Benjamin Twinamaani:How American Anglicans Think and Act: A Primer for the Global South

The following article is provided by The Rev. Canon Benjamin Twinamaani of Uganda, posted at Anglican Communion Institute.

    Comments & Responses

  1. Fr. Ben, where is JESUS in all this?  Can you also enlighten the American mind how African Anglicans think and Act? It appears like The Global South Vs North.  Heellp!!!!! Thank you Fr. Stephen

    Posted by  on  12/07  at  03:45 AM
  2. Dear Stephen,
    My envangelist brother, good to hear from you. Of course Jesus is in all of this (that part I refer to as Anglican Faith- the basic Gospel that says “there is justification for the sinner in the person and work of Jesus Christ") and for the most part, the rest of the church is focused on that daily- working on discipleship and challenging people to make decisions about leaving the pervasive idols of the culture I talk about (what ethicist Max Stackhouse called autonomous humanism). 

    My aim was to give us some “congnition” (new insight) on how some in the leadership in the North are able to use the elements of the legal base, the canonical base and the civil rights base to by-pass descipleship questions altogether (undermine Anglican Faith that calls us to theonomous humanism), and make them less urgent than they actually are (the way we feel that urgency in our ministry ethics).  And you and I know that in all our dicipleship days in high school in Uganda, almost all the materials we used and bibles we read were written by our bothers and sisters in the North.  The best example was the Decade of Evangelism.  We used the materials that were published by the Episcopal Church to the letter, and our province grew over that decade by nearly 1 million members. I came to the North only to discover that the very same people that had created and published those great resources that we used faithfully did not use them for the most part in their context- I understand there was a disagreement between two committes at the national church level and that was enough to stall the process.  Can you explain that?  It reall surprised me. And what I write about is part of the mystery to such questions.

    Benjamin

    Posted by Canon Anglican  on  12/07  at  07:48 AM
  3. As Canon Benjamin has so rightly pointed out here, other Provinces of the Church have initiated other instances of cultural convenience within their own communities - e.g. polygamous marriages within the Ugandan Church; ordination of a woman in Hong Kong before anyone else was accepting of such a procedure - all without great outcries from the rest of the Anglican Communion.

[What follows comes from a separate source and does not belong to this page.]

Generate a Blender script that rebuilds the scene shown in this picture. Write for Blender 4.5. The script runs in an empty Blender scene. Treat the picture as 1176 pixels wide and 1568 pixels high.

    Why was there no outcry from the other Provinces
    on these occasions?

    Perhaps, either:

    1. The lcoal Primate did not consider the matter important enough to bring it to the attention of the world-wide Communion, or

    2. It seemed right and proper to the local Primate, and his/her fellow Bishops, that this departure from extant Anglican tradition should be allowed without recourse to securing the agreement of the rest of the Communion (it being considered to be a Gospel imperative).

    In the case of the TEC’s departure from the same established tradition - in ordaining a Gay Bishop! However, this action has prompted a disproportionate reaction from almost every part of the Communion - except those in the Communion who saw the need to extend the Gospel message of God’s acceptance of everyone, straight or gay, as ministers of the redemptive grace of Christ in the Sacraments of His Church. 

    In his use of the ‘endocrine’ model’s influence in the Body of Christ, Canon Benjamin rightly says that ECUSA, although numerically ‘least among the brethren/sistren of our Communion, does exercise a special role of prophetic discernment -precisely because of its cultural and social claim to an unique leadership role in the world-wide mission of our Church.

    WE do need the ‘endocrine’ element to empower us in ongoing spiritual discernment, so that our Anglican Church can lead the way of empowerment of the ‘poor and marginalised’ of our world.

    Posted by  on  12/10  at  07:26 AM
  4. [Edited]

    Polygamous marriage has never been the reality for Christian Clergy in Africa and the ordination of Chinese woman was an emergency step, very like the North American Anglicans going under Global South bishops, as the present emergency requires.

    Posted by Alice C. Linsley  on  12/10  at  08:09 AM
  5. Alice -despite my response being expunged from this site, I have to insist that Canon Benjamin’s article did state that polygamous marriages have been celebrated and solemnised by Anglican clergy in Uganda - without protest from the official Church within or outside Uganda. Do read his article again, I urge you. I wouldn’t want you to misrepresent the reality of the situation.